The metal working fluids according to the invention are o/w emulsions and more particularly o/w macro-emulsions having a mean particle size above 0.1 µm.
Further the metal working fluids may comprise all kinds of additives like a sulfur additive, for instance a sulfurised oil or fat, a phosphorous containing antiwear agent and/or an extreme pressure additive as well as a corrosion inhibitor. This corrosion inhibitor is an imperative additive in the metal working fluids according to the invention.
A typical corrosion inhibitor can be selected from the families of the azoles. Illustrative azole-type corrosion inhibitors are benzotriazole, tolutriazole, the sodium salt of mercapto-benzotriazole, naphthotriazole, methylene bis-benzotriazole, dodecyltriazole and butylbenzotriazole, preferably tolutriazole. A suitable, commercially available form of benzotriazole which may be used in the invention is CORBRATEC®, marketed by PMC Specialties Group, Inc. (Rocky River, Ohio, U.S.A.).
A further aspect of the invention is directed in the use of the metal working fluids in metal working processes. Typical metal working processes involve elastic deformation, plastic deformation or cold working of metals, with or without metal removal. In some of these operations the metal piece is deformed only; like in rolling and drawing of steel and aluminium, while in others metal is rather removed than deformed, like in cutting, grinding, broaching, machining and drillin of metals. The metallic materials from which the metal working apparatus and articles to be fabricated are made, include steel, cast iron, and ferrous alloys, as well as aluminium alloys and other non-ferrous alloys, including such components as titanium, magnesiu, copper, tin and brass.
The invention is elucidated by means of the following example.

Example

Trimethylolpropane trioleate 98.65 wt%
Alkylated polyvinylpyrrolidone; from vinylpyrrolidone and C₁₆α-olefin (50%/50%): 01.00 wt%
Sulfurised ester 00.30 wt%
Tricrecyl phosphate 00.25 wt%
Tolyltriazole 00.10 wt.%
Total: 100.0 wt.%

The emulsions prepared thereof by mixing the above-mentioned ingredients in water are characterised in that:

the droplets of the emulsions have a well defined, narrow droplet size distribution;
there is no effect on emulsion properties of salts in the water in the range of demineralised water to water of 10 dH (dH stands for "Deutsche Härte" to indicate the hardness of the used make-up water);
the emulsions show very good plate-out/lubricant film forming properties;
metal fines from metalworking operations are well dispersed in the emulsion.

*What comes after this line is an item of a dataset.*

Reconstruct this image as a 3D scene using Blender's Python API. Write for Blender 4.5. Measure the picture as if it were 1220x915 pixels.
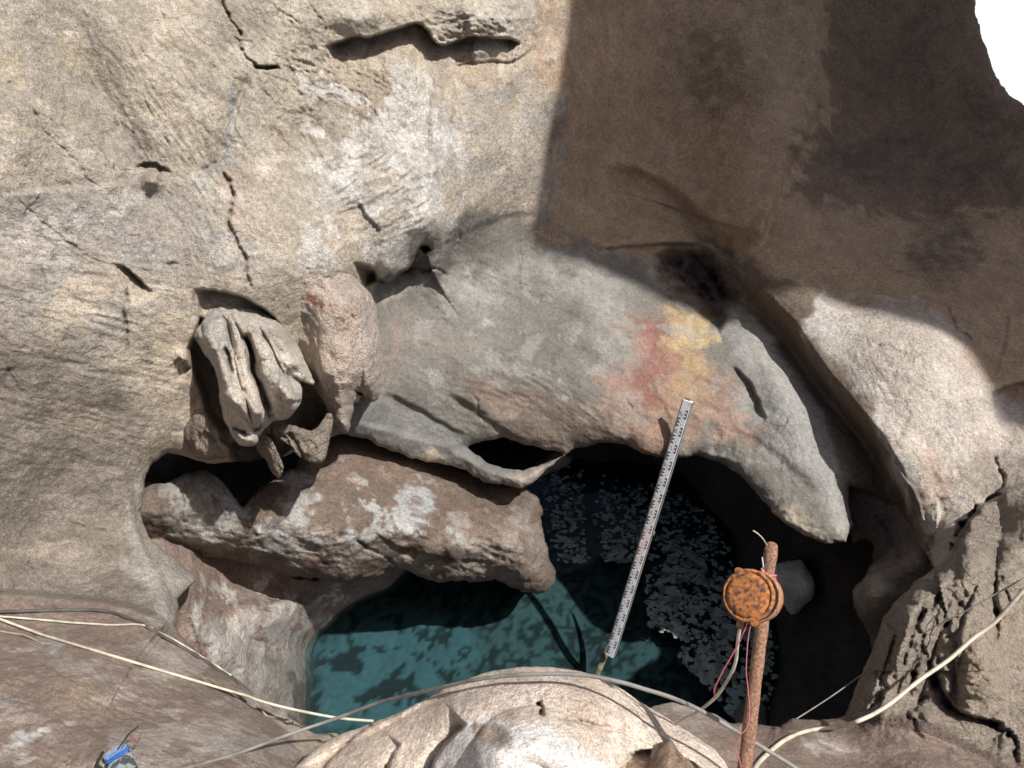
import bpy, math, random
import numpy as np
from mathutils import Vector

for o in list(bpy.data.objects):
    bpy.data.objects.remove(o)
S = bpy.context.scene
COL = S.collection
random.seed(7)

# ------------------------------------------------------------------ camera, sky, sun, exposure
PITCH = math.radians(40.0)
CAMZ = 4.2
F = 888.0
CP, SP = math.cos(PITCH), math.sin(PITCH)
cam_d = bpy.data.cameras.new('camera')
cam_d.sensor_width = 36.0
cam_d.lens = F / 1220 * 36
cam_d.clip_start = 0.05
cam_d.clip_end = 500
cam = bpy.data.objects.new('camera', cam_d)
COL.objects.link(cam)
cam.location = (0, 0, CAMZ)
cam.rotation_euler = (math.pi / 2 - PITCH, 0, 0)
S.camera = cam

SUN_DIR = Vector((0.47, -0.20, 0.86)).normalized()          # towards the sun
SUN_EL = math.asin(SUN_DIR.z)
SUN_AZ = math.atan2(SUN_DIR.x, SUN_DIR.y)
w = bpy.data.worlds.new('World')
S.world = w
w.use_nodes = True
nt = w.node_tree
nt.nodes.clear()
sky = nt.nodes.new('ShaderNodeTexSky')
sky.sky_type = 'NISHITA'
sky.sun_disc = False
sky.sun_elevation = SUN_EL
sky.sun_rotation = SUN_AZ
sky.air_density = 0.7
sky.dust_density = 3.5
sky.ozone_density = 0.3
bg = nt.nodes.new('ShaderNodeBackground')
bg.inputs['Strength'].default_value = 0.085
wo = nt.nodes.new('ShaderNodeOutputWorld')
nt.links.new(sky.outputs[0], bg.inputs[0])
nt.links.new(bg.outputs[0], wo.inputs[0])
sl = bpy.data.lights.new('sun', 'SUN')
sl.energy = 5.0
sl.angle = math.radians(0.9)
sl.color = (1.0, 0.975, 0.935)
so = bpy.data.objects.new('sun', sl)
COL.objects.link(so)
so.rotation_euler = SUN_DIR.to_track_quat('Z', 'Y').to_euler()
S.view_settings.view_transform = 'Standard'
S.view_settings.look = 'None'
S.view_settings.exposure = 0.09
S.view_settings.gamma = 1.0
S.cycles.use_denoising = True
S.cycles.max_bounces = 8
S.cycles.diffuse_bounces = 4
S.cycles.use_adaptive_sampling = True
S.cycles.adaptive_threshold = 0.025
S.cycles.transparent_max_bounces = 16

# ------------------------------------------------------------------ maths
def W(u, v, d):
    """point at depth d on the ray through (u, v)"""
    u = np.asarray(u, float); v = np.asarray(v, float); d = np.asarray(d, float)
    x = (u - 610.0) / F * d
    y = -(v - 457.5) / F * d
    return np.stack([x, d * CP + y * SP, CAMZ - d * SP + y * CP], -1)

def water_d(v, z=0.0):
    return (CAMZ - z) / (SP + (v - 457.5) / F * CP)

_rs = np.random.RandomState(5)
_perm = _rs.permutation(256)
_perm = np.concatenate([_perm, _perm, _perm])
_g = _rs.normal(size=(256, 3)); _g /= np.linalg.norm(_g, axis=1)[:, None]

def perlin(P):
    I = np.floor(P).astype(np.int64)
    f = P - I
    I &= 255
    t = f * f * f * (f * (f * 6 - 15) + 10)
    out = 0
    for dx in (0, 1):
        wx = t[:, 0] if dx else 1 - t[:, 0]
        for dy in (0, 1):
            wy = t[:, 1] if dy else 1 - t[:, 1]
            for dz in (0, 1):
                wz = t[:, 2] if dz else 1 - t[:, 2]
                h = _perm[_perm[_perm[(I[:, 0] + dx) & 255] + ((I[:, 1] + dy) & 255)] + ((I[:, 2] + dz) & 255)]
                g = _g[h]
                out = out + wx * wy * wz * (g[:, 0] * (f[:, 0] - dx) + g[:, 1] * (f[:, 1] - dy) + g[:, 2] * (f[:, 2] - dz))
    return out * 1.5

def fbm(P, lam, octv, gain=0.5, off=0.0, ridged=False):
    out = np.zeros(len(P)); a = 1.0
    for i in range(octv):
        n = perlin(P / lam + off + 17.3 * i)
        out += a * ((1 - 2 * np.abs(n)) if ridged else n)
        a *= gain; lam *= 0.5
    return out

def seg_dist(U, V, pts, closed=False):
    """distance to a polyline, side (+ = right hand going along it in the image), arc parameter 0..1"""
    n = len(pts)
    segs = [(pts[i], pts[(i + 1) % n]) for i in range(n if closed else n - 1)]
    L = [math.hypot(b[0] - a[0], b[1] - a[1]) for a, b in segs]
    tot = sum(L) or 1
    best = np.full(U.shape, 1e18); side = np.ones(U.shape); par = np.zeros(U.shape)
    acc = 0
    for (a, b), l in zip(segs, L):
        if l < 1e-9: continue
        dx, dy = (b[0] - a[0]) / l, (b[1] - a[1]) / l
        px, py = U - a[0], V - a[1]
        tt = np.clip(px * dx + py * dy, 0, l)
        ex, ey = px - tt * dx, py - tt * dy
        d2 = ex * ex + ey * ey
        m = d2 < best
        best = np.where(m, d2, best)
        side = np.where(m, np.sign(dx * py - dy * px + 1e-12), side)
        par = np.where(m, (acc + tt) / tot, par)
        acc += l
    return np.sqrt(best), side, par

def inside(U, V, poly):
    c = np.zeros(U.shape, bool)
    n = len(poly)
    for i in range(n):
        x0, y0 = poly[i]; x1, y1 = poly[(i + 1) % n]
        if y0 == y1: continue
        k = (y0 > V) != (y1 > V)
        c ^= k & (U < (x1 - x0) * (V - y0) / (y1 - y0) + x0)
    return c

def sdf(U, V, poly):
    d, _, _ = seg_dist(U, V, poly, True)
    return np.where(inside(U, V, poly), d, -d)

def smooth_poly(pts, closed=True, it=2):
    for _ in range(it):
        q = []
        n = len(pts)
        if not closed: q.append(pts[0])
        for i in range(n if closed else n - 1):
            a, b = pts[i], pts[(i + 1) % n]
            q.append((a[0] * .75 + b[0] * .25, a[1] * .75 + b[1] * .25))
            q.append((a[0] * .25 + b[0] * .75, a[1] * .25 + b[1] * .75))
        if not closed: q.append(pts[-1])
        pts = q
    return pts

def jitter(pts, amp=2.0, it=2, seed=0):
    r = random.Random(seed + int(pts[0][0] * 7 + pts[0][1] * 13))
    for k in range(it):
        q = [pts[0]]
        for a, b in zip(pts[:-1], pts[1:]):
            l = math.hypot(b[0] - a[0], b[1] - a[1])
            nx, ny = -(b[1] - a[1]) / (l + 1e-6), (b[0] - a[0]) / (l + 1e-6)
            o = r.uniform(-1, 1) * min(amp, l * .22)
            q.append(((a[0] + b[0]) / 2 + nx * o, (a[1] + b[1]) / 2 + ny * o)); q.append(b)
        pts = q; amp *= .6
    return pts

def sm(x):
    x = np.clip(x, 0, 1)
    return x * x * (3 - 2 * x)

class RBF:
    def __init__(s, pts):
        A = np.array(pts, float)
        s.c = A[:, :2] / 400.0; z = A[:, 2]
        n = len(A)
        r = np.linalg.norm(s.c[:, None] - s.c[None], axis=2)
        K = np.where(r > 0, r * r * np.log(r + 1e-12), 0) + np.eye(n) * 2e-3
        P = np.hstack([np.ones((n, 1)), s.c])
        M = np.block([[K, P], [P.T, np.zeros((3, 3))]])
        s.w = np.linalg.solve(M, np.concatenate([z, np.zeros(3)]))
    def __call__(s, U, V):
        sh = U.shape
        u = U.ravel() / 400; v = V.ravel() / 400
        out = s.w[-3] + s.w[-2] * u + s.w[-1] * v
        for i in range(len(s.c)):
            r2 = (u - s.c[i, 0]) ** 2 + (v - s.c[i, 1]) ** 2
            out = out + s.w[i] * 0.5 * r2 * np.log(r2 + 1e-12)
        return out.reshape(sh)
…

Emulsions according to the state of the art perform poorly, if compared with emulsions based on alkylated polyvinylpyrrolidones.

Claims

Metal working fluid being an oil-in-water emulsion comprising one or more alkylated polyvinylpyrrolidones as emulsifiers.
Metal working fluid according to claim 1 wherein the alkylated polyvinylpyrrolidones are based on vinylpyrrolidone and one or more compounds selected from the group consisting of olefins and alkyl (meth)acrylates.
Metal fluid working according to claim 2, wherein the olefins are C₄-C₃₀ α-olefins, preferably C₁₀-C₂₂ α-olefins.
Metal working fluid according to claim 2, wherein the alkyl (mefh)acrylates are C₄-C₃₀ alkyl (meth)acrylates, preferably C₁₀-C₂₂ alkyl (meth)acrylates.
Metal working fluid according to any of the claims 1-4, wherein the vinylpyrrolidone content in the alkylated polyvinylpyrrolidone is from 15 to 80 mol.%, preferably 10 to 60 mol.%.
Metal working fluid according to any of the claims 1-5, wherein the alkylated polyvinylpyrrolidone has a Mw of 5,000 up to 20,000, preferably 7,000 up to 12,000.
Metal working fluid according to any of the claims 1-6, wherein the alkylated polyvinylpyrrolidone has a solubility of at least 0.5 wt.% in mineral oil.
Metal working fluid according to any of the claims 1-7, wherein the alkylated polyvinylpyrrolidone has a water solubility of less than 15 wt.%, preferably less than 5 wt.%, most preferably less than 1 wt.%.
Metal working fluid according to any of the claims 1-8, wherein the oil content of the oil-in-water emulsion is at most 20 wt.%.
Concentrated metal working fluid according to any of the claims 1-8, wherein the oil content of the concentrated oil-in-water emulsion is at most 60 wt.%.
Use of a metal working fluid according to any of the claims 1-9 in metal working processes.